Cass. soc., 22 novembre 2017 n°13-19.855
Dans cet arrêt relatif à l’interdiction du port du voile par une informaticienne, la Cour de cassation confirme la possibilité pour l’employeur d’interdire, sous conditions, le port de signes religieux en entreprise.
Après la loi Travail du 8 août 2016 (article L.1321–2–1 du Code du travail) et les décisions rendues par la Cour de justice européenne (CJUE), l’arrêt du 22 novembre de la Cour de cassation va à nouveau dans le sens d’une clarification attendue par certains employeurs en matière de la liberté de religion dans l’entreprise.

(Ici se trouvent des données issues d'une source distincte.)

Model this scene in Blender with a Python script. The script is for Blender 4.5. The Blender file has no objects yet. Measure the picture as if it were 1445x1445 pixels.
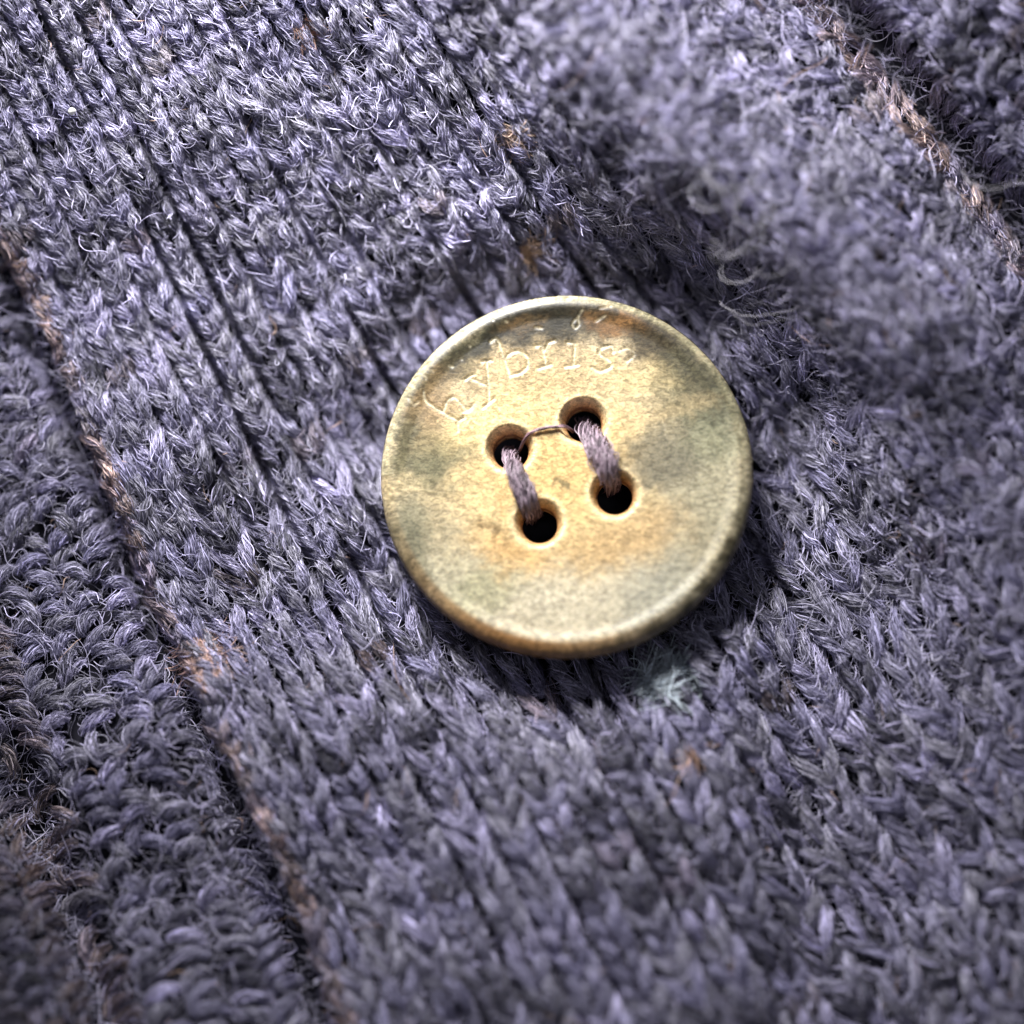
import bpy, bmesh, math
import numpy as np
from mathutils import Vector

# ---------------------------------------------------------------- camera
# 1 unit = 1 cm. Origin = centre of the button's face. Measures "M" are photo measures (265 per cm)
S = 265.0
sc = bpy.context.scene
TILT, AZ, DIST = math.radians(13), math.radians(-72), 9.5
T = Vector((-0.285, -0.222, 0.0))
cdir = Vector((math.sin(TILT)*math.cos(AZ), math.sin(TILT)*math.sin(AZ), math.cos(TILT)))
cpos = T + cdir*DIST
cam_d = bpy.data.cameras.new('camera')
cam = bpy.data.objects.new('camera', cam_d); sc.collection.objects.link(cam); sc.camera = cam
fw = -cdir
right = fw.cross(Vector((0, 1, 0))).normalized()
up = right.cross(fw).normalized()
from mathutils import Matrix
Rm = Matrix((right, up, -fw)).transposed()
cam.matrix_world = Matrix.Translation(cpos) @ Rm.to_4x4()
HALF = 722.5/S
cam_d.angle = 2*math.atan(HALF/DIST)
cam_d.clip_start = 0.1; cam_d.clip_end = 200
cam_d.dof.use_dof = True
cam_d.dof.focus_distance = DIST + 0.18
cam_d.dof.aperture_fstop = 0.080      # 1 unit = 1 cm, so the stop number is 100 times smaller
# ---------------------------------------------------------------- light
w = bpy.data.worlds.new('World'); sc.world = w; w.use_nodes = True
w.node_tree.nodes['Background'].inputs[0].default_value = (0.86, 0.88, 1.0, 1)
w.node_tree.nodes['Background'].inputs[1].default_value = 0.19
def area(name, loc, target, size, power, col):
    l = bpy.data.lights.new(name, 'AREA'); l.shape = 'DISK'; l.size = size; l.spread = math.radians(72); l.energy = power; l.color = col
    o = bpy.data.objects.new(name, l); sc.collection.objects.link(o)
    o.location = loc
    o.rotation_euler = (Vector(target)-Vector(loc)).to_track_quat('-Z', 'Y').to_euler()
    return o
area('window_lamp', (-2.2, 6.5, 5.0), (-0.6, 2.4, 0), 3.8, 600, (1.0, 0.985, 0.965))
sc.view_settings.view_transform = 'Standard'; sc.view_settings.look = 'None'
sc.view_settings.exposure = 0.0; sc.view_settings.gamma = 1.0
sc.cycles.use_denoising = True
sc.cycles.max_bounces = 6; sc.cycles.diffuse_bounces = 3; sc.cycles.glossy_bounces = 2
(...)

Clause de neutralité prohibant le port ostentatoire
Tirant les conséquences en droit français des deux arrêts du 14 mars 2017 (CJUE, Asma Bougnaoui, aff. C-188/15 ; 14 mars 2017, G4S Secure Solutions, aff. C-157/15), la Haute Cour considère que l’employeur peut prévoir dans le règlement intérieur une clause de neutralité prohibant le port ostentatoire de tout signe politique, philosophique ou religieux sur le lieu de travail, « dès lors que cette clause générale et indifférenciée n’est appliquée qu’aux salariés se trouvant en contact avec les clients ».

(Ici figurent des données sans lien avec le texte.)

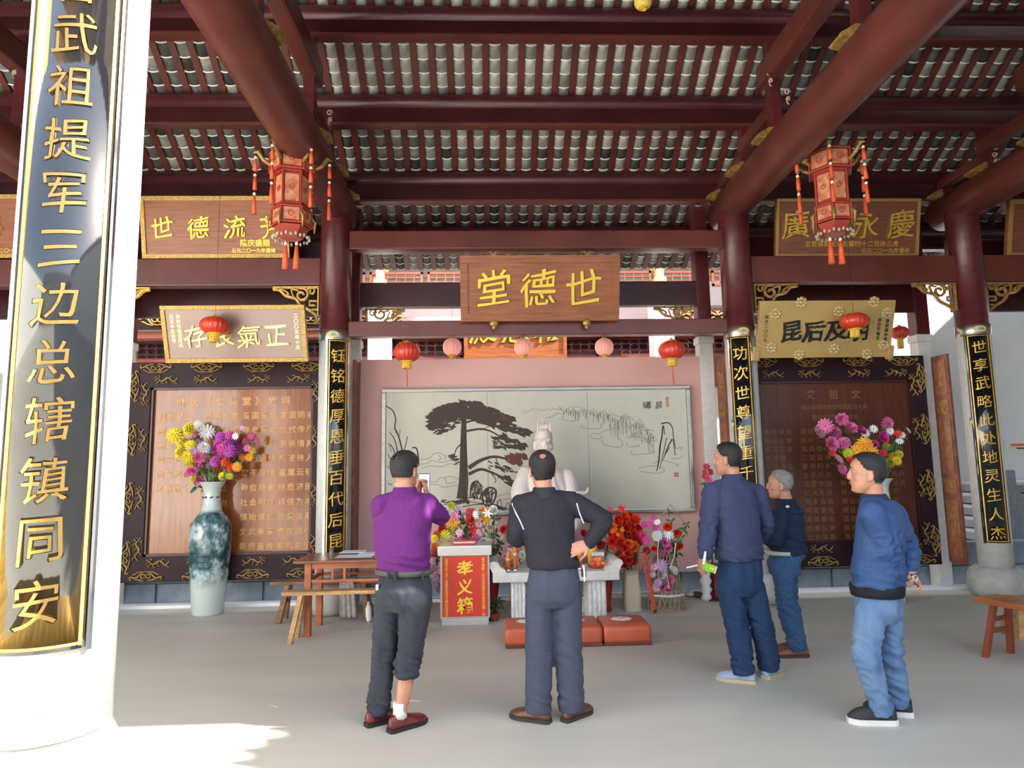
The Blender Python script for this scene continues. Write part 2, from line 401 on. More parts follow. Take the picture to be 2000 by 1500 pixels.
# cross beams in the plane of the back columns
def beam(x0, x1, y, z0, z1, d=0.15, m=REDB, name='beam'):
    return struct(MB().box((x0, y-d/2, z0), (x1, y+d/2, z1), bev=0.012).build(name, m))
R_ = 0.16
beam(XL+R_, XC-R_, YB, 4.01, 4.225)
beam(XL+R_, XC-R_, YB, 3.0, 3.175)
for a, b_ in ((XLL, XL), (XC, XR), (XR, XRR), (-7.2, XLL)):
    beam(a+R_, b_-R_, YB, 3.595, 3.91)
    beam(a+R_, b_-R_, 7.98, 3.36, 4.30, 0.06, DRED)
beam(XL+0.2, XR-0.2, 2.66, 4.86, 5.1, 0.16)
beam(XL+0.05, XC-0.2, 8.0, 3.47, 3.775, 0.13, DRED)
beam(XL+0.05, XC-0.2, 8.0, 4.165, 4.35, 0.13, DRED)
# rear square posts, stone below and lacquer above
def square_post(x, y=8.0, h=0.085):
    c = struct(MB().box((x-h, y-h, 0.0), (x+h, y+h, 2.98), bev=0.01).build('column', STONEL))
    MB().box((x-h-0.015, y-h-0.015, 2.98), (x+h+0.015, y+h+0.015, 3.07), bev=0.012).build('stone_cap', STONEL, c)
    MB().box((x-h, y-h, 3.07), (x+h, y+h, 4.7), bev=0.01).build('upper_post', RED, c)
for x in (-1.60, 2.69, 5.43, -4.3, 8.2): square_post(x)
# pink wall that carries the mural
wb = struct(MB().box((-1.50, 7.93, 0.30), (2.66, 8.03, 2.825), bev=0.004).build('wall_back', PINK))
MB().box((-1.50, 7.90, 0.27), (2.66, 8.06, 0.305)).build('stone_ledge', STONE, wb)
struct(MB().box((10.9, 2.3, 0), (11.1, 9.4, 6.9)).build('wall_right', WHITE))
struct(MB().box((-7.7, 2.3, 0), (-7.55, 9.4, 6.9)).build('wall_left', WHITE))
# off to the right: the white end wall of the passage with stairs
struct(MB().box((6.1, 9.9, -0.1), (11.5, 10.1, 6)).build('wall_right', mat('passage_wall', (0.68, 0.72, 0.74), 0.8, var=0.05, scale=1.5)))
struct(MB().box((-9.5, 9.9, -0.1), (-4.5, 10.1, 3.0)).build('wall_left', WHITE))
st = MB().box((6.2, 9.6, -0.04), (11, 9.88, 0.06)).build('trim_3', STONE); struct(st)
for k in range(7):
    MB().box((6.75+k*0.06, 9.2-0.0, 0.05+k*0.165), (11, 9.88, 0.05+k*0.165+0.10), bev=0.01).build('step', mat('grey_granite', (0.26, 0.29, 0.33), 0.6, var=0.15, scale=30), st)
    MB().box((6.75+k*0.06, 9.16, 0.15+k*0.165), (11, 9.88, 0.15+k*0.165+0.05), bev=0.008).build('step_edge', mat('pale_granite', (0.55, 0.57, 0.6), 0.6, var=0.1, scale=30), st)
# ================================================================ outside the frame: the court in front
def ext(name, b, m): return struct(b.build(name, m))
wing = ext('wall_right', MB().box((6.15, -16, 0), (6.5, 2.4, 6.05)), WHITE)
ext('wall_right', MB().box((6.2, 2.35, 0), (11.0, 2.85, 5.32)), WHITE)  # unseen wall, added to block sun leaking in under the eave
wing_t = mat('wing_roof_tile', (0.16, 0.16, 0.16), 0.8)
b = MB(); yy = -1.6
k = 0
while yy < 2.4:
    h = 6.41+0.05*math.sin(k*1.7); b.box((6.0, yy, 6.02), (6.55, yy+0.085, h+0.02)); b.box((6.0, yy+0.085, 6.02), (6.55, yy+0.16, h-0.075)); yy += 0.16; k += 1
b.box((5.95, -16, 6.02), (6.6, -1.6, 6.3)); b.build('roof_tiles', wing_t, wing)['kind'] = 'stuff'
opp = ext('wall_front', MB().box((-9, -16.3, 0), (11, -16, 4.2)), WHITE)
b = MB().add([(-9.5, -14.8, 4.1), (11.5, -14.8, 4.1), (11.5, -18, 6.3), (-9.5, -18, 6.3)], [(0, 1, 2, 3)]).build('roof', wing_t, opp)
ext('wall_left', MB().box((-9.2, -16, 0), (-9, 9.9, 4.6)), WHITE)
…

En cas de refus d’une salariée de se conformer à une telle clause, l’employeur doit rechercher s’il est possible de lui proposer un poste n’impliquant pas de contact visuel avec ces clients, tout en tenant compte des contraintes inhérentes à l’entreprise et sans que celle-ci ait à subir une charge supplémentaire.
En l’absence de clause de neutralité, le licenciement d’une salariée refusant de retirer son voile est discriminatoire : « Dans la mesure où, dans l’entreprise concernée, aucune clause de neutralité ne figurait dans le règlement intérieur ni dans une note de service relevant du même régime légal, le licenciement pour faute prononcé en raison du non-respect d’un ordre oral donné à une salariée et visant un signe religieux déterminé a été analysé comme une discrimination directe. Aucune contrainte objective ne s’opposant à ce que des fonctions d’ingénieur en informatique soient assurées par une salariée portant un foulard, cette discrimination directe ne pouvait être justifiée ».
L’arrêt est rendu au visa des textes :
• du Code du travail sur la protection des libertés individuelles et collectives (C. trav. art. L 1121-1), l’interdiction des discriminations (C. trav. art. L 1132-1 et L 1133-1), et le contenu du règlement intérieur (C. trav. art. L 1321-3, l’article L 1321-2-1 issu de la loi Travail du 8-8-2016 relatif aux clauses de neutralité n’étant pas applicable au cas d’espèce) ;
• européens relatifs à protection de la liberté fondamentale de conscience et de religion (Conv. EDH art. 9) et à l’égalité de traitement au travail (Directive 2000/78 du 27-11-2000, art. 2 § 2et 4 § 1).